◆ RECORDS PROVIDED:
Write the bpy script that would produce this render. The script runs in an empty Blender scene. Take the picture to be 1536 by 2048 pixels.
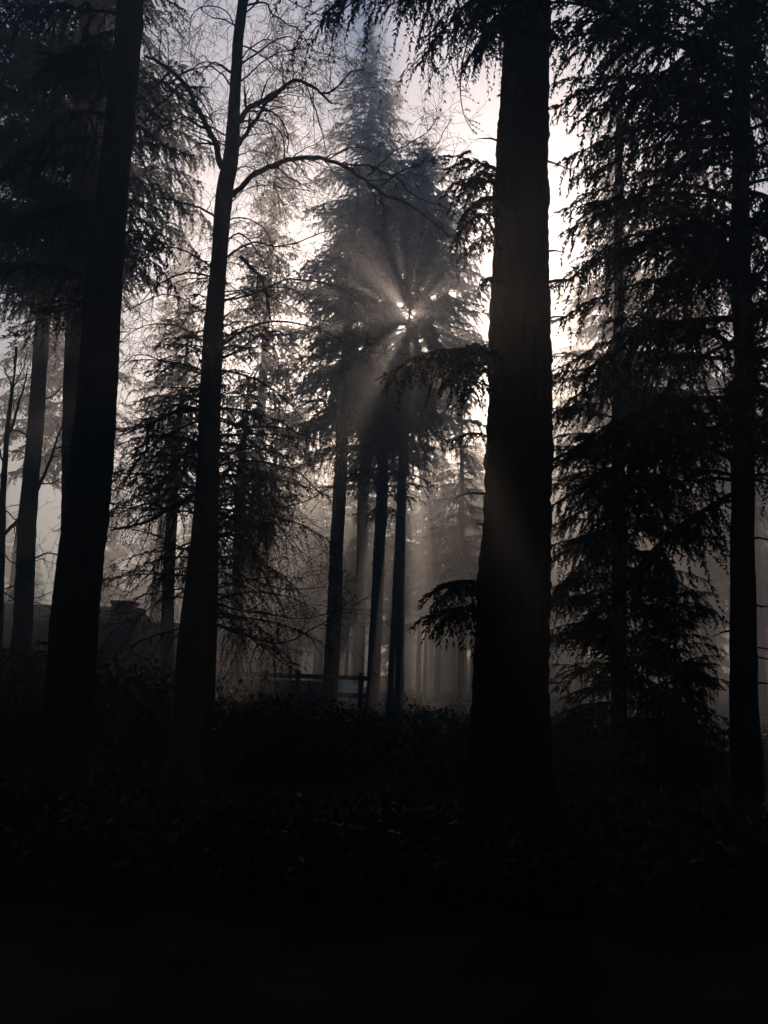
import bpy, math, random
import numpy as np
from mathutils import Vector, Matrix

# ------------------------------------------------------------------ camera, sky, sun, exposure
SC = bpy.context.scene
COL = SC.collection
R = math.radians
W, H, F = 1536.0, 2048.0, 1745.0          # photograph frame and focal length in its pixels
PITCH, ROLL = 10.5, 2.0
CAM_Z = 1.6

cam = bpy.data.cameras.new('camera')
cam_ob = bpy.data.objects.new('camera', cam)
COL.objects.link(cam_ob)
cam.sensor_fit = 'VERTICAL'
cam.angle_y = 2 * math.atan(H / 2 / F)
cam.clip_start = 0.05
cam.clip_end = 3000
CAM_M = Matrix.Translation((0, 0, CAM_Z)) @ Matrix.Rotation(R(90 + PITCH), 4, 'X') @ Matrix.Rotation(R(ROLL), 4, 'Z')
cam_ob.matrix_world = CAM_M
SC.camera = cam_ob
CR = CAM_M.to_3x3()

def ray(px, py):
    return (CR @ Vector(((px - W / 2) / F, -(py - H / 2) / F, -1.0))).normalized()

def at(px, py, Y):
    """World point seen at a photograph pixel, Y metres in front of the camera."""
    d = ray(px, py)
    return Vector((0, 0, CAM_Z)) + d * (Y / d.y)

def pix(p):
    q = CR.transposed() @ (Vector(p) - Vector((0, 0, CAM_Z)))
    if q.z > -0.05:
        return (-9999.0, -9999.0)
    return (W / 2 + F * q.x / -q.z, H / 2 - F * q.y / -q.z)

SUN_PX = (820, 632)
SD = ray(*SUN_PX)
EL = math.asin(SD.z)
AZ = math.atan2(SD.x, SD.y)

world = bpy.data.worlds.new('World')
SC.world = world
world.use_nodes = True
nt = world.node_tree
nt.nodes.clear()
wo = nt.nodes.new('ShaderNodeOutputWorld')
bg = nt.nodes.new('ShaderNodeBackground')
sky = nt.nodes.new('ShaderNodeTexSky')
sky.sky_type = 'NISHITA'
sky.sun_disc = False
sky.sun_elevation = EL
sky.sun_rotation = AZ
sky.air_density = 1.6
sky.dust_density = 0.0
sky.ozone_density = 6.0
bg.inputs['Strength'].default_value = 0.085
nt.links.new(sky.outputs[0], bg.inputs[0])
nt.links.new(bg.outputs[0], wo.inputs[0])

sun = bpy.data.lights.new('sun_lamp', 'SUN')
sun.energy = 5.0
sun.angle = R(0.4)
sun.color = (1.0, 0.80, 0.66)
sun_ob = bpy.data.objects.new('sun_lamp', sun)
COL.objects.link(sun_ob)
sun_ob.rotation_euler = (-SD).to_track_quat('-Z', 'Y').to_euler()
sun_ob.location = SD * 60

HAZE_DENSITY = 0.0125
HAZE_G = 0.79
SC.view_settings.view_transform = 'Standard'
SC.view_settings.look = 'None'
SC.view_settings.gamma = 1.0
SC.view_settings.exposure = -0.05
SC.cycles.use_denoising = True
SC.cycles.volume_bounces = 0
SC.cycles.max_bounces = 4
SC.cycles.diffuse_bounces = 1
SC.cycles.glossy_bounces = 2
SC.cycles.transmission_bounces = 4
SC.cycles.sample_clamp_indirect = 2.0

# ------------------------------------------------------------------ materials
def mat(name, build):
    m = bpy.data.materials.new(name)
    m.use_nodes = True
    n = m.node_tree
    b = n.nodes['Principled BSDF']
    build(n, b)
    return m

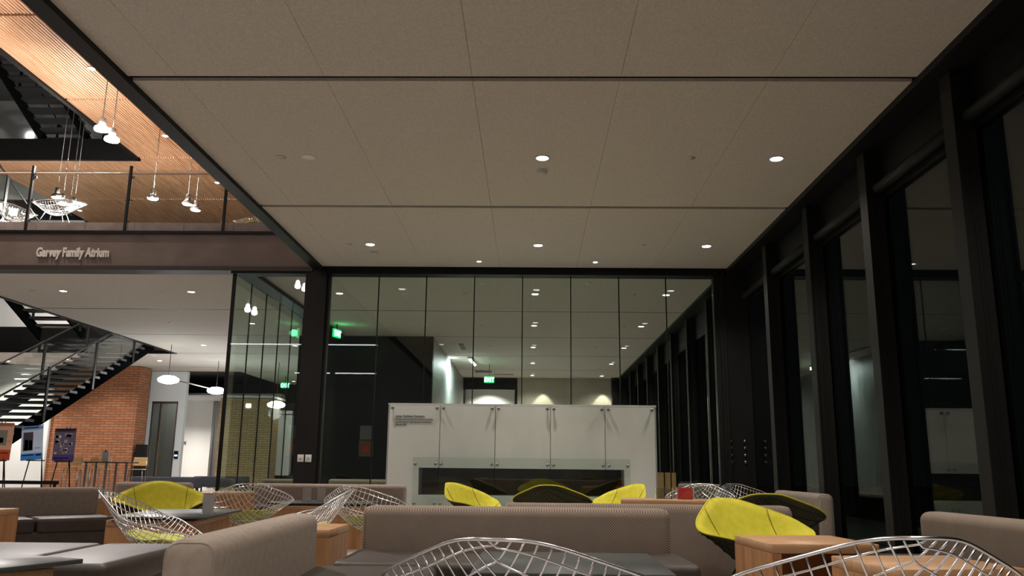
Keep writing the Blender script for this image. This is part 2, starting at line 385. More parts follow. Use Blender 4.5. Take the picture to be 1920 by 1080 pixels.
# ================================================================ LIGHTS IN THE CEILING
dl = thing('downlight', (.117, 8.2, CZ), 0, '', 'ceiling light', 'round recessed downlights')
MB().lathe([(.066, .004), (.078, .002), (.08, -.006), (.074, -.01), (.062, -.006), (.060, .0)], n=28).build('trim_ring', M['trim'], dl)
MB().lathe([(.061, .0), (.06, -.009), (.03, -.012)], n=28).build('lens', M['glow'], dl)
lamp('downlight_bulb', 'SPOT', (0, 0, -.02), DOWN, WARM, .06, dl, 130, 1)
def downlight(x, y, label, z=CZ, power=None):
    r = dup(dl, (x, y, z), 0, label)
    if power is not None:
        for c in r.children:
            if c.type == 'LIGHT':
                c.data = c.data.copy(); c.data.energy = power
    return r
dl['label'] = 'round lit downlight, middle of the nearest row in the lounge ceiling'
row = {8.2: 'nearest visible row of the lounge ceiling', 11.68: 'second row of the lounge ceiling'}
downlight(2.525, 8.2, 'round lit downlight, right end of the nearest row in the lounge ceiling')
for x, n in ((-2.32, 'left'), (.11, 'middle'), (2.525, 'right')):
    downlight(x, 11.68, 'round lit downlight, %s of the second row in the lounge ceiling' % n)
for y, r in ((4.72, 'just above the camera'), (1.23, 'overhead'), (-2.2, 'behind the camera')):
    for x, n in ((-2.32, 'left'), (.11, 'middle'), (2.525, 'right')):
        downlight(x, y, 'round downlight %s, %s of its row' % (r, n))
hall = {15.15: 'first', 18.66: 'second', 22.13: 'third', 25.62: 'fourth', 29.1: 'last'}
for y, r in hall.items():
    downlight(.09, y, 'round downlight in the middle of the %s row behind the glass wall' % r, power=DOWN*.72)
    downlight(2.5, y, 'round downlight at the right of the %s row behind the glass wall' % r, power=DOWN*.72)
downlight(-3.55, 15.2, 'round downlight beside the corner column behind the glass wall', power=DOWN*.7)
for x, y, l in ((-8.73, 15.15, 'left downlight under the sign beam'), (-6.315, 15.15, 'right downlight under the sign beam'),
                (-6.315, 18.65, 'downlight seen through the side glass'), (-8.8, 22.24, 'single downlight beside the stair opening'),
                (-11.53, 25.76, 'small far downlight above the brick wall'), (-6.3, 22.2, 'downlight farther back through the side glass'),
                (-6.3, 25.7, 'second downlight from the back through the side glass'), (-7.2, 30, 'farthest downlight through the side glass')):
    downlight(x, y, 'round ' + l, power=DOWN*1.05)
for y, n in ((15.4, 'nearest'), (18.9, 'middle'), (22.3, 'farthest'), (11.9, 'hidden nearer'), (8.4, 'hidden nearest')):
    downlight(-8.87 if y < 22 else -8.85, y, '%s round downlight in the cedar slat ceiling' % n, 8.67, power=260 if y > 14 else 420)
tag(MB().lathe([(.1, 0), (.1, -.05), (.05, -.06)], (-16.45, 25.49, 11.38), 20, 'y').build('wall_light', M['glow']), 'round wall light on the pale wall inside the dark upper stair opening', 'wall light')
# small accent spots near the glass
sl = thing('accent_spot', (-.8, 12.67, CZ), 0, 'small accent spot in the ceiling above the fireplace, left one', 'ceiling light', 'small accent spots above the fireplace')
MB().lathe([(.045, .002), (.055, .0), (.054, -.008), (.04, -.006)], n=20).build('trim_ring', M['trim'], sl)
MB().lathe([(.038, .0), (.036, -.007), (.02, -.009)], n=20).build('lens', M['glow'], sl)
lamp('spot_bulb', 'SPOT', (0, 0, -.03), 25, WARM, .04, sl, 90, 1, aim=(0, -.35, -1))
dup(sl, (1.01, 12.67, CZ), 0, 'small accent spot in the ceiling above the fireplace, right one')
# unlit fixtures
def unlit(x, y, label, r=.075, z=CZ):
    u = thing('unlit_downlight', (x, y, z), 0, label, 'ceiling light', 'unlit recessed downlights')
    MB().lathe([(r*.82, .003), (r, .001), (r*1.02, -.006), (r*.86, -.01), (r*.78, -.003)], n=28).build('trim_ring', M['dimlens'], u)
    MB().lathe([(r*.8, -.001), (r*.5, -.004)], n=24).build('reflector', M['dimlens'], u)
unlit(-2.318, 8.2, 'unlit round downlight at the left of the nearest row')
unlit(-2.33, 15.17, 'unlit round downlight left of centre behind the glass wall')
unlit(-.85, 14.26, 'small unlit downlight just behind the glass wall, left of centre', .055)
unlit(1.0, 14.2, 'small unlit downlight just behind the glass wall, right of centre', .055)
unlit(-2.33, 18.66, 'unlit round downlight farther back behind the glass wall')
unlit(-11.2, 24.6, 'unlit round downlight beside the far stair edge')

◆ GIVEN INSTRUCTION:
Using the listing, collect all lines in which the string "scene" is found.

◆ WRITTEN RESPONSE:
Write the bpy script that would produce this render. The script runs in an empty Blender scene. Take the picture to be 1536 by 2048 pixels.
SC = bpy.context.scene